WHAT YOU WILL DO
Tally the lines in the following entries that include the word "scene"; state only the total.

GIVEN RECORDS
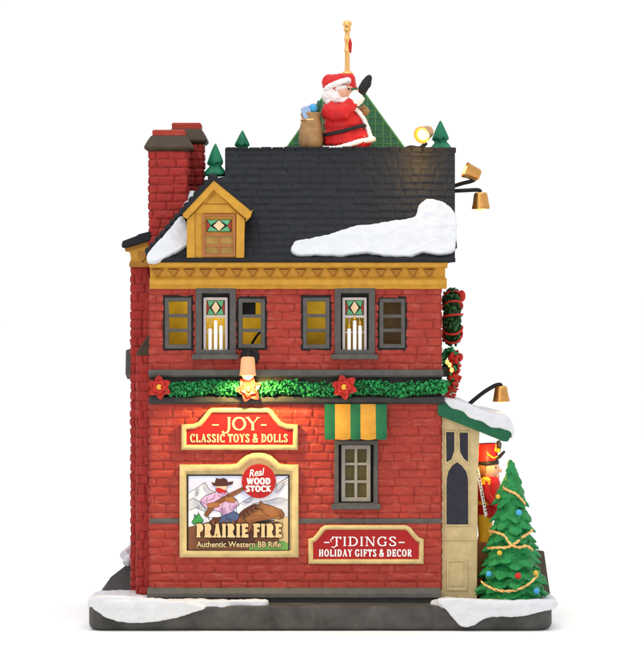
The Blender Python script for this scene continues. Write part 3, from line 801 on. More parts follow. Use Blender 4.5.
b.lathe((347.3, 75, YT), (0, -1, 0), [(5.6, 0), (5.9, 1.5), (4.5, 3.2), (2.6, 4.2), (2.5, 22), (3.1, 23), (3.2, 25), (2.5, 26), (2.4, 33), (3.2, 34), (3.2, 37), (2.5, 38), (2.4, 43), (3.7, 44), (3.8, 46), (2.8, 47), (3.9, 48.5), (4.6, 50.5), (4.3, 52.5), (2.8, 54), (1, 54.6)], n=18)
b.build('finial_pole', GOLD, tw, sharp=60)

# ================================================================== ROOF TREES
def roof_tree(px, top, bot, w, yy, label):
    b = MB(yy); cx = px; h = bot - top; prof = []
    rng = random.Random(int(px))
    n = 18; rows = []
    tiers = [(0, .1), (.25, .36), (.54, .68), (.60, .70), (.64, .42), (.70, .50), (.88, 1.), (.95, 1.), (1, .6)]
    vs = []; fs = []
    for t, r in tiers:
        for j in range(n):
            a = 2*math.pi*j/n; rr = w*r*(1 + .12*math.sin(5*a + t*7) + .1*rng.uniform(-1, 1)) if t > 0 else .3
            vs.append((cx + rr*math.cos(a), top + h*t + (.06*h*math.sin(5*a+t*7) if .2 < t < .95 else 0), yy + rr*math.sin(a)))
    for i in range(len(tiers)-1): fs += [[i*n+j, i*n+(j+1) % n, (i+1)*n+(j+1) % n, (i+1)*n+j] for j in range(n)]
    fs += [list(range(n-1, -1, -1)), list(range(len(vs)-n, len(vs)))]
    b.add(vs, fs); o = b.build('roof_tree', TREED, sharp=180)
    s_ = o.modifiers.new('sub', 'SUBSURF'); s_.levels = 1; s_.render_levels = 1
    tag(o, label, 'tree', 'small trees on the roof')
roof_tree(215.5, 143, 177, 12.2, 66, 'small green tree between the dormer peak and the red chimney')
roof_tree(242.5, 130, 156, 11, 120, 'small green tree just above the left end of the black ridge')
roof_tree(440.5, 120, 152, 12, 90, 'small green tree on the ridge beside the glowing roof lamp')

# ================================================================== SANTA
YS = 92
zdeck = W(0, E1, YR).z
sx_, _, _ = W(345, 0, YS)
man = thing('person', 'white bearded man in red fur trimmed winter suit waving a black mitten on the roof', 'person', (sx_, YS, zdeck))
DK = HP + (ZC - zdeck)/kk(YS)      # py of the deck at this depth
DK = HP - (zdeck - ZC)/kk(YS)
def hull(b, pts): b.tube([p[:3] for p in pts], [p[3] for p in pts], n=12)
b = MB(YS)   # continuous body: head, neck, trunk, arms, hands, kneeling legs
b.ball((342, 93, YS), (9.5, 11, 9.5)); b.ball((353.2, 92.5, YS-1), (2.2, 1.8, 2)); b.ball((348.5, 95.5, YS-5), (2.6, 2.3, 2.4)); b.ball((349.5, 88, YS-4.5), (3, 1.6, 2.5))
b.ball((340, 94, YS-9), (1.8, 2.6, 1.4)); b.ball((340, 94, YS+9), (1.8, 2.6, 1.4))
hull(b, [(340, 98, YS, 7), (338, 108, YS, 8), (340, 118, YS, 13), (344, 132, YS, 16), (346, 142, YS, 16)])
hull(b, [(331, 111, YS-11, 6), (343, 117, YS-15, 5.5), (355, 99, YS-14, 4.5), (362, 90, YS-13, 3.6)])
hull(b, [(342, 110, YS+12, 5.5), (352, 116, YS+15, 5), (361, 112, YS+12, 4), (363, 109, YS+10, 3)])
hull(b, [(345, 143, YS-8, 8), (364, DK-7, YS-9, 7), (350, DK-5, YS-8, 5), (334, DK-4, YS-8, 4)])
hull(b, [(345, 143, YS+8, 8), (364, DK-7, YS+9, 7), (350, DK-5, YS+8, 5), (334, DK-4, YS+8, 4)])
b.build('body', SKIN, man, remesh=.55, smooth=3)
b = MB(YS)   # coat
b.ball((341, 112, YS), (16.5, 13, 14)); b.ball((344, 124, YS), (21, 16, 17)); b.ball((346, 136, YS), (24.5, 12, 19)); b.ball((347, 143, YS), (25, 7, 19.5)); b.ball((333, 112, YS), (12, 12, 12))
hull(b, [(328, 109, YS-11, 9), (335, 114, YS-15, 9.5), (344, 114, YS-17, 8.5), (350, 106, YS-16, 7), (354.5, 101, YS-15, 6)])
hull(b, [(341, 109, YS+11, 8), (350, 116, YS+16, 8), (357, 114, YS+14, 6)])
b.build('coat', SANTA, man, remesh=.6, smooth=8)
b = MB(YS)   # fur: hem, front edge, cuffs
hull(b, [(323, DK-1, YS-13, 2.2), (335, 149.5, YS-19.5, 2.5), (348, 146.3, YS-20.3, 2.6), (360, 142, YS-16, 2.6), (369, 140.5, YS-12, 2.9), (373, 139.5, YS-3, 2.9), (369, 139.5, YS+9, 2.7), (358, 143, YS+17, 2.5)])
hull(b, [(351, 106, YS-10, 2), (358, 112, YS-8.5, 2.3), (364, 120, YS-8, 2.3), (368, 130, YS-8, 2.3), (371, 139, YS-7, 2.4)])
hull(b, [(352.5, 103.5, YS-15, 6.5), (356, 99.5, YS-15, 7.8), (359.5, 95.5, YS-14.5, 7.2)])
hull(b, [(357, 114.5, YS+14, 6), (360.5, 113, YS+13, 6)])
b.build('fur_trim', FUR, man, remesh=.6, smooth=2)
b = MB(YS)
pts = [(322.5, 135.5, YS-6), (328, 135, YS-14.5), (336, 133.5, YS-19), (345, 131.5, YS-20.2), (354, 129, YS-18.8), (361, 127, YS-15), (366, 126, YS-8), (367.5, 126, YS), (364, 127, YS+10)]
b.tube(crom(pts, 4, False), 1.9, n=8, flat=.7); b.build('belt', MIT, man)
b = MB(YS)   # beard, hair and moustache
for p, r in (((331, 95, YS-4), (6.5, 9, 6)), ((336, 98, YS-7), (6, 7, 4)), ((343, 101.5, YS-4), (8, 5, 6)), ((350, 102, YS-1.5), (5, 5, 5.5)), ((347, 107, YS-3), (6.5, 5.5, 6)), ((330, 102, YS-3), (5, 6, 6)), ((326, 95, YS+1), (4.5, 8, 6)), ((347, 99, YS-7.2), (4, 1.6, 2.2)), ((340, 88, YS-7), (7, 3, 3))):
    b.ball(p, r)
b.build('beard', FUR, man, remesh=.5, smooth=2)
b = MB(YS)   # hat
b.ball((334, 84, YS), (12, 9.5, 10.5), rot=Matrix.Rotation(R(-18), 3, 'Z')); b.ball((330, 81.5, YS+1), (8.5, 7.5, 8)); b.ball((340, 79.5, YS), (7.5, 6, 7.5))
b.build('hat', SANTA, man, remesh=.5, smooth=3)
b = MB(YS)
ring_ = [(337 + 12.3*math.cos(a)*math.cos(R(-22)) - 0, 85.5 + 12.3*math.cos(a)*math.sin(R(-22)) + 1.5*math.sin(a), YS + 11*math.sin(a)) for a in [2*math.pi*i/20 for i in range(21)]]
b.tube(ring_, 3., n=8); b.build('hat_brim', FUR, man, remesh=.5, smooth=2)
b = MB(YS)   # raised mitten with thumb
hull(b, [(360.5, 95, YS-14, 4.2), (363, 89.5, YS-14, 5), (366, 84, YS-14, 5), (369, 78.5, YS-14, 3.4), (370.3, 76.3, YS-14, 1.6)])
hull(b, [(364.5, 90, YS-16, 2.6), (368.5, 86.5, YS-18, 2.4), (370, 83, YS-18.5, 1.7)])
b.build('mitten', MIT, man, remesh=.45, smooth=4)
b = MB(YS); hull(b, [(361, 112, YS+12, 5.2), (365, 110, YS+11, 5.6), (367.5, 108, YS+10, 3.8)]); hull(b, [(363, 108.5, YS+8, 2.4), (365, 105.5, YS+7, 2)])
b.build('mitten', SACK, man, remesh=.45, smooth=2)
b = MB(YS)
for d in (-4.6, 3.0): b.ball((348.6, 89.6, YS+d*1.75), .95, nu=8, nv=6)
b.build('eye', INK, man)
b = MB(YS); hull(b, [(347, 145, YS-9, 8), (366, DK-6.5, YS-10, 7.4), (352, DK-5.6, YS-9, 5.6), (340, DK-5, YS-9, 5)]); hull(b, [(347, 145, YS+9, 8), (366, DK-6.5, YS+10, 7.4), (352, DK-5.6, YS+9, 5.6), (340, DK-5, YS+9, 5)])
b.build('trousers', SANTA, man, remesh=.6, smooth=2)
for d in (-9, 9):
    b = MB(YS); hull(b, [(342, DK-4.6, YS+d, 4.8), (334, DK-4.4, YS+d, 4.4), (330, DK-4.6, YS+d, 3.8)]); b.build('boot', MIT, man)

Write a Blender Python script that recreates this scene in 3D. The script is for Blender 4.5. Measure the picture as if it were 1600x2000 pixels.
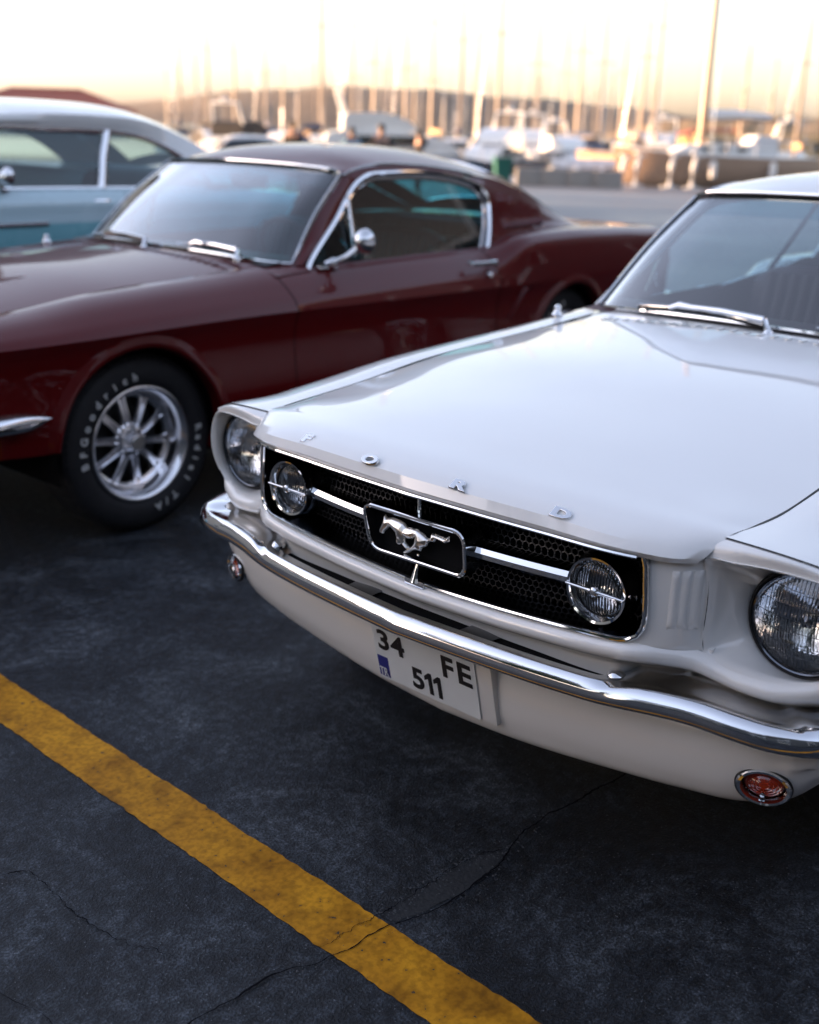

EXERCISE ANSWER
2